Government-Assisted Economic Suicide

June 6, 2011 04:23


There is no economic case for quantitative easing, nor has there ever been one.  Quantitative easing is simply a political gimmick

Monty Pelerin at American Thinker


EXCERPTS:

QE made matters worse in the sense that it prevented adjustments in relative prices and the liquidation of misallocated resources.  These adjustments are necessary for any recovery to occur.  As expressed by Pater Tenebrarum:

… the Fed managed to quickly arrest and reverse the liquidation of malinvestments. While this has averted more short term pain in 2009 -2010,  the economy is now once again faced with having to deal with a distorted and discoordinated production structure that needs to be realigned with reality.

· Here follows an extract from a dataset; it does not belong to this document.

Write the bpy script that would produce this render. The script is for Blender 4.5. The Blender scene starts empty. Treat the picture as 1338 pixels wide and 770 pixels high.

The political case for inflation or loose money is simple.  It covers over (temporarily) the seriousness of underlying economic problems.  It has been used in this country since the 1930s, when Keynesian economics provided “legitimacy” for interventions.  Similar interventions have been documented for more than a thousand years in other countries.  Nowhere have they worked other than to defer problems for an eventually bigger day of reckoning.

Look at some of the outcomes resulting from QE2:

  • The working labor force dropped as a percentage of the total labor force.
  • The unemployment rate was virtually unchanged.
  • Housing prices continued their downslide.
  • Growth in the economy slowed from 2.6% to 1.8% in the most recent quarter.
  • The rise in the stock market of 26%, according to Mr. Arends, was primarily a result of the deterioration in the value of the dollar.
  • Those who owned stocks had gains, but gave part of the gains back due to the rise in prices, especially of imported goods.
  • Wage gains trailed reported CPI inflation meaning the poor became worse off.
  • Non-investors in the stock market were made worse off as a result of higher prices.
  • The US government further added to the debt burden of the public with virtually nothing to show for it other than speculative financial markets.
  • The US dollar continued to lose value relative to other fiat currencies.
  • Precious metals and other hard assets continue to increase in dollar value.
  • The latest job report (May) showed only 54,000 private jobs created, of which reportedly half were jobs at McDonald’s.

Supporters claim QE2 created 700,000 new jobs.  Mr. Arends points out that, if true, each new job cost $850,000 to create.

The absurdity that printing money can improve the well-being of a people was demolished concisely by Ludwig von Mises:

If it were really possible to substitute credit expansion (cheap money) for the accumulation of capital goods by saving, there would not be any poverty in the world.

According to Whether Tenebrarum, no amount of additional stimulus can remedy this problem.  It really doesn’t matter, because point 3b has also been reached — we are out of resources.  The Federal Reserve has more than tripled its balance sheet in the last three years.  Additionally, the Federal Government has created about $5 Trillion in new debt to fund Keynesian stimuli.

My guess is that politicians will choose to do more QE.  They need to continue to hide the true nature of the economy however possible.  It is all they know and all that stands between them and riots in the streets.

The end is known.  Its timing and severity are not.  Markets, rather than cowardly politicians, will determine both.